Efficient Zero-Shot Inpainting with Decoupled Diffusion Guidance

TL;DR

This paper introduces an efficient zero-shot inpainting method using diffusion models that reduces inference cost by avoiding backpropagation through the denoiser, while maintaining high-quality, coherent reconstructions.

Contribution

It proposes a new likelihood surrogate for diffusion-based inpainting that simplifies sampling and significantly cuts inference time without retraining the model.

Findings

Achieves high-quality inpainting comparable to fine-tuned models.

Reduces inference time and memory usage significantly.

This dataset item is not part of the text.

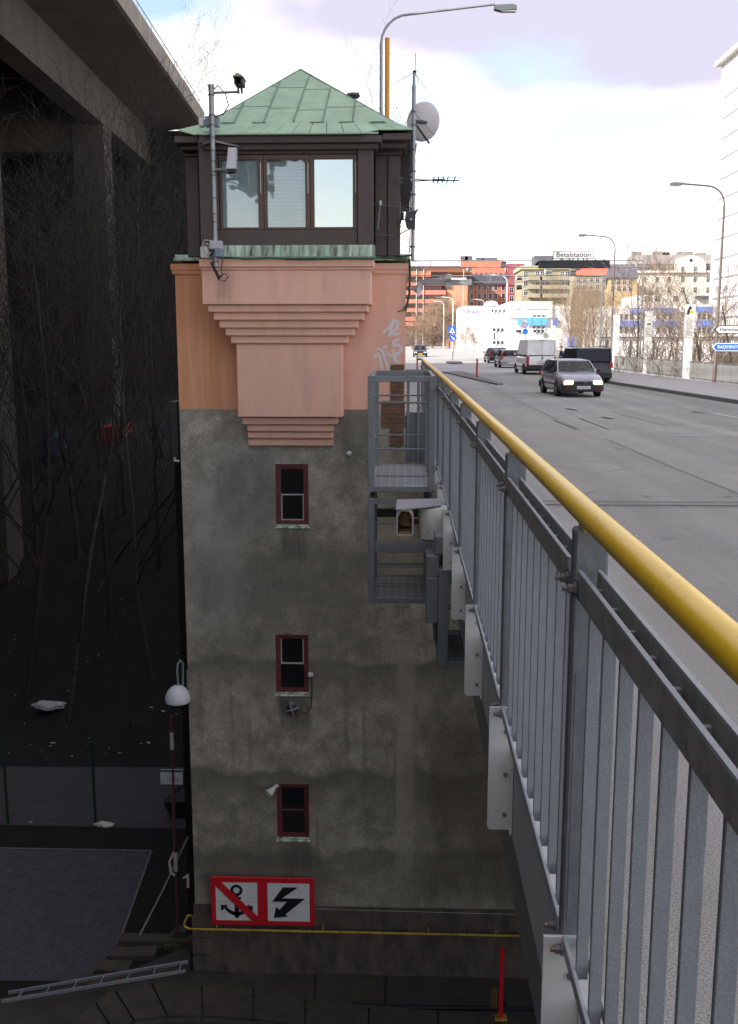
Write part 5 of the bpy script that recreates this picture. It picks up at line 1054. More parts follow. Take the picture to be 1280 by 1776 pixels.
    for s in (-1, 1):
        e = [r0 + .06] + [y for y in ys_] + [f0 - .06]; et = [r1 + .03] + ys_ + [f1 - .0]
        for q in range(len(e) - 1):
            MB().add([(s * wb, e[q] + .03, zb), (s * wb, e[q + 1] - .03, zb), (s * wt, et[q + 1] - .03, zt - .05), (s * wt, et[q] + .03, zt - .05)], [(0, 1, 2, 3)]).build('side_window', tm, t)
        MB().box(s * hw * .93, s * hw * 1.002, r0 + .15, f0 + .05, belt - .045, belt - .025).build('waist_trim', m_black, t)
        MB().box(s * hw * .96, s * hw * 1.008, r0 + .35, f0 + .15, .44, .50).build('side_moulding', m_plast, t)
        # mirror
        MB().cbox(s * (hw + .02) if s > 0 else -hw - .17, s * (hw + .17) if s > 0 else -hw - .02, f0 - .36, f0 - .25, zb + .0, zb + .13, .02).build('mirror', m_black if not tall else body, t)
        MB().tube([(s * wb, f0 - .28, zb + .04), (s * (hw + .06), f0 - .3, zb + .05)], .018, 5).build('mirror_arm', m_black, t)
        for y in wheels:
            MB().lathe([(0, 0), (wr + .055, 0), (wr + .055, .02), (0, .02)], (s * hw * .985, y, wr + .015), (s, 0, 0), 22).build('wheel_arch', m_black, t)
            w_ = MB().lathe([(wr * .62, -.02), (wr * .66, .0), (wr * .95, .0), (wr, -.02), (wr, -.17), (wr * .95, -.19), (0, -.19)], (s * (hw + .025), y, wr), (s, 0, 0), 24).build('tyre', m_tyre, t, smooth=40)
            MB().lathe([(0, -.01), (wr * .2, -.008), (wr * .25, -.03), (wr * .5, -.035), (wr * .6, -.015), (wr * .64, -.02)], (s * (hw + .03), y, wr), (s, 0, 0), 16).build('rim', m_rim, w_)
    MB().box(-hw * .9, hw * .9, r0 + .2, f0 - .2, belt - .03, belt + .03).build('interior', m_seat, t)
    for x in (-hw * .45, hw * .45):
        for y in (f0 - 1.05, r0 + .75):
            if y > r0 + .3: CB(x - .2, x + .2, y - .08, y + .04, belt - .2, belt + .2, .03).build('seat_back', m_seat, t); CB(x - .11, x + .11, y - .06, y + .02, belt + .22, belt + .36, .03).build('headrest', m_seat, t)
    # bumpers
    for s, y in ((1, yB), (-1, yA)):
        MB().prism([(hw * .90, y + s * .05, .24), (hw * .90, y + s * .05, .50), (hw * .97, y - s * .12, .50), (hw * .97, y - s * .12, .24)][::1], (0, 0, 0.0001)) 
        bb = MB(); pts = [(-hw * .985, y - s * .42), (-hw * .97, y - s * .06), (-hw * .82, y + s * .06), (0, y + s * .10), (hw * .82, y + s * .06), (hw * .97, y - s * .06), (hw * .985, y - s * .42)]
        inn_ = [(x * .93, yy - s * .08) for x, yy in pts]; vs = []; 
        for (x, yy), (xi, yi) in zip(pts, inn_): vs += [(xi, yi, .22), (x, yy, .26), (x, yy, .50), (xi, yi, .54)]
        fs = [(4 * i + j, 4 * i + (j + 1) % 4, 4 * i + 4 + (j + 1) % 4, 4 * i + 4 + j) for i in range(6) for j in range(4)] + [(0, 1, 2, 3), (24, 25, 26, 27)]
        bb.add(vs, fs).build('bumper', lowmat or m_plast, t, smooth=40)
    yf, yr = yB + .015, yA - .015
    lm = m_hl if lights == 'on' else m_hl0
    for s in (-1, 1):
        CB(min(s * hw * .46, s * hw * .86), max(s * hw * .46, s * hw * .86), yB - .10, yf + .035, prof[-2][1] - .22, prof[-2][1] - .06, .02).build('headlight', lm, t)
        CB(min(s * hw * .865, s * hw * .93), max(s * hw * .865, s * hw * .93), yB - .16, yf - .02, prof[-2][1] - .22, prof[-2][1] - .06, .01).build('indicator', m_amb if lights == 'on' else m_hl0, t)
        CB(min(s * hw * .50, s * hw * .86), max(s * hw * .50, s * hw * .86), yf + .06, yf + .10, .44, .49, .005).build('indicator', m_amb, t) if lights == 'on' else None
        if tall == 2 or tall == 3: z0_, z1_ = (.62, 1.12) if tall == 2 else (.78, 1.05)
        else: z0_, z1_ = belt - .22, belt - .05
        if cat == 'estate car': z0_, z1_ = belt - .25, belt + .28
        CB(min(s * hw * .80, s * hw * .97), max(s * hw * .80, s * hw * .97), yr - .02, yA + .1, z0_, z1_, .01).build('tail_light', m_tl, t)
    CB(-hw * .45, hw * .45, yB - .04, yf + .02, prof[-2][1] - .21, prof[-2][1] - .07, .006).build('grille', m_black, t)
    if lights == 'on':
        for z in (.07, .10, .13): MB().box(-hw * .44, hw * .44, yf + .02, yf + .028, prof[-2][1] - .07 - z, prof[-2][1] - .075 - z + .012).build('grille_slat', m_plast, t)
        CB(hw * -.18, hw * -.02, yf + .028, yf + .034, prof[-2][1] - .12, prof[-2][1] - .10, .002).build('badge', m_rim, t)
    pm = m_plw if plate == 'white' else m_ply
    CB(-.26, .26, yf + .10, yf + .115, .32, .435, .004).build('number_plate', pm, t)
    CB(-.26, .26, yr - .10 if not tall else yr - .02, yr - .085 if not tall else yr - .005, *((.34, .45) if not tall else ((.80, .91) if tall == 2 else (.62, .73))), .004).build('number_plate', m_plw, t)
    if ptext: text('plate_text', ptext, .105, m_black, t, (0, yf + .1165, .377), (R(90), 0, R(180)), .0008, 1.0)
    if rack:
        for s in (-1, 1): MB().tube([(s * wt * .88, r1 + .15, zt + .05), (s * wt * .88, f1 - .3, zt + .05)], .018, 5).build('roof_rail', m_black, t)
    for s in (-.3, .3): MB().tube([(s * .2, f0 + .0, zb + .025), (s * .2 + .55 * (1 if s > 0 else 1), f0 - .03, zb + .07)], .008, 4).build('wiper', m_black, t)
    t.location = loc; t.rotation_euler.z = rz; return t
sedan = lambda L2, b: [(-L2, .60), (-L2 + .04, b - .08), (-L2 + .25, b - .01), (-L2 + .9, b + .01), (-.3, b), (.55, b), (L2 - 1.15, b + .02), (L2 - .6, b - .08), (L2 - .18, b - .17), (L2 - .04, b - .24), (L2, .50)]
estate = lambda L2, b: [(-L2, .58), (-L2 + .04, b - .05), (-L2 + .3, b + .01), (-.5, b), (.5, b), (L2 - 1.2, b + .03), (L2 - .6, b - .06), (L2 - .18, b - .16), (L2 - .04, b - .24), (L2, .50)]
Gz = lambda px, py: G(px, py, -.27)
def gxy(px, py): q = G(px, py); return q.x, q.y
def zof(y): return zr(y) + .0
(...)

Maintains observation consistency in reconstructed images.

Abstract

Diffusion models have emerged as powerful priors for image editing tasks such as inpainting and local modification, where the objective is to generate realistic content that remains consistent with observed regions. In particular, zero-shot approaches that leverage a pretrained diffusion model, without any retraining, have been shown to achieve highly effective reconstructions. However, state-of-the-art zero-shot methods typically rely on a sequence of surrogate likelihood functions, whose scores are used as proxies for the ideal score. This procedure however requires vector-Jacobian products through the denoiser at every reverse step, introducing significant memory and runtime overhead. To address this issue, we propose a new likelihood surrogate that yields simple and efficient to sample Gaussian posterior transitions, sidestepping the backpropagation through the denoiser network. Our extensive experiments show that our method achieves strong observation consistency compared with fine-tuned baselines and produces coherent, high-quality reconstructions, all while significantly reducing inference cost. Code is available at https://github.com/YazidJanati/ding.